Siva
7.4
Siva

livre de Philip K. Dick (1981)

Ce livre de Philip K. Dick m'amène à une contradiction d'appréciation littéraire : je trouve le livre formidable, tout en étant bien conscient de ses défauts. Les répétitions sont très nombreuses ; il y a des lourdeurs dans le propos philosophico-religieux ; la narration avance peu, est mal construite mais sa déconstruction n'est pas d'un grand intérêt stylistique ; les personnages manquent d'épaisseur. Qu'est-ce qui fait que, tout de même, j'aime ce livre ?


Peut-être est-ce propre aux grands écrivains de science-fiction ? Pour le dire banalement : la forme sacrifiée aux idées géniales du fond ? Ce roman enchaîne les idées intéressantes, les enchâsse, les complexifie.
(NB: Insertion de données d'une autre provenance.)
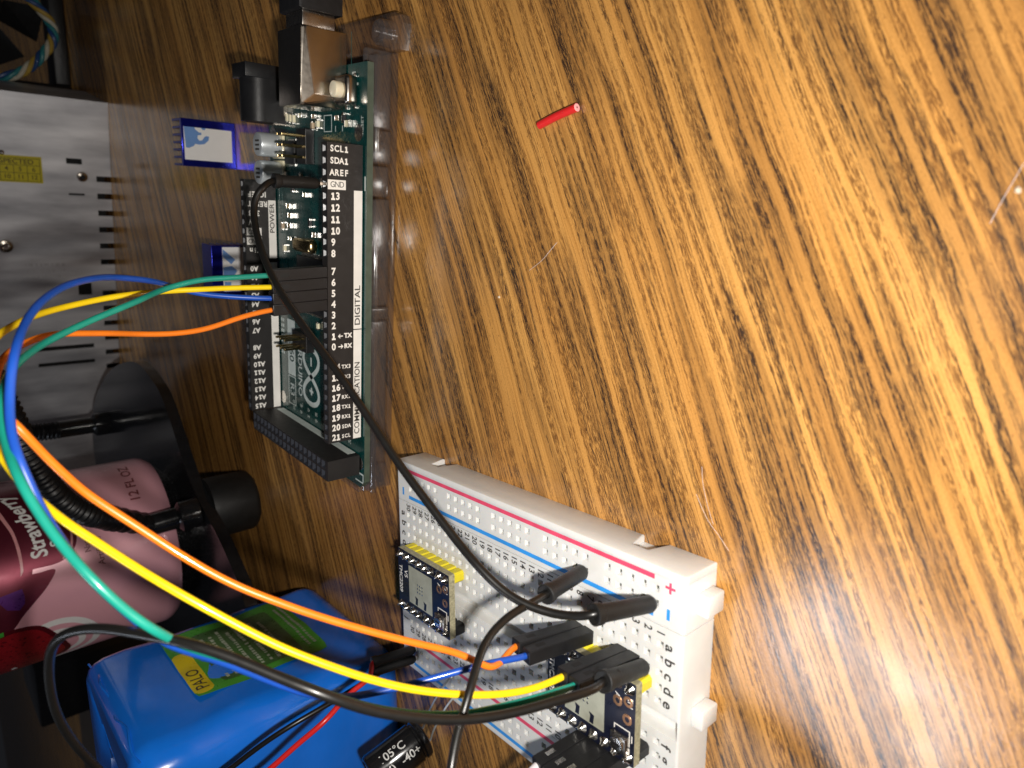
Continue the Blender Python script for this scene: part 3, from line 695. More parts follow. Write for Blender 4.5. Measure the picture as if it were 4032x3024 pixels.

Nous sommes face à une science-fiction qui est très clairement liée au fantastique, comme souvent chez Philip K. Dick : le problème n'est pas l'avancée technologique, mais le trouble psychique du ou des personnages principaux. Un personnage (Horselover Fat) croit recevoir des révélations mystiques sur un univers supérieur dans lequel le nôtre serait imbriqué ; des personnages du monde supérieur tenterait d'entrer pour aider les habitants de notre dimension ; mais, tout le long du livre, on ne sait pas si le narrateur et Horselover Fat ont de véritables révélations ou s'ils ne sont pas juste cinglés.


J'aime les délires mystico-fantastiques. Borgès ne dit pas pour rien que la théologie est une branche de la littérature fantastique : Dick le démontre amplement. La réussite de l'auteur américain, c'est d'avoir transcrit ses propres délires dans un narrateur schizophrène. Les hallucinations de Horselover Fat sont en effet les siennes, probablement des rechutes liées à la consommation de LSD, et trouvables dans ce livre qu'on appelle "l'Exégèse". La narration met les propos à distance, les interroge, permet des incursions comiques, tout en présentant une cosmogonie digne d'intérêt.


En tant que lecteur, j'aime être perdu. Un livre qui me tient par la main m'ennuie rapidement. Dick cherche toujours à nous dérouter, et cela me plaît, de même que chez Sabato ou Krasznahorkai ou Cartarescu ou Woolf ou Tokarczuk. J'aime aussi qu'on me pose des énigmes, il y a dans ce tome-ci un jeu avec l'histoire de la culture et des religions, qui fonde l'histoire humaine comme un labyrinthe dans lequel les personnages se perdent (le thème du labyrinthe est d'ailleurs central dans le livre). Tout ceci m'incline à en conseiller la lecture.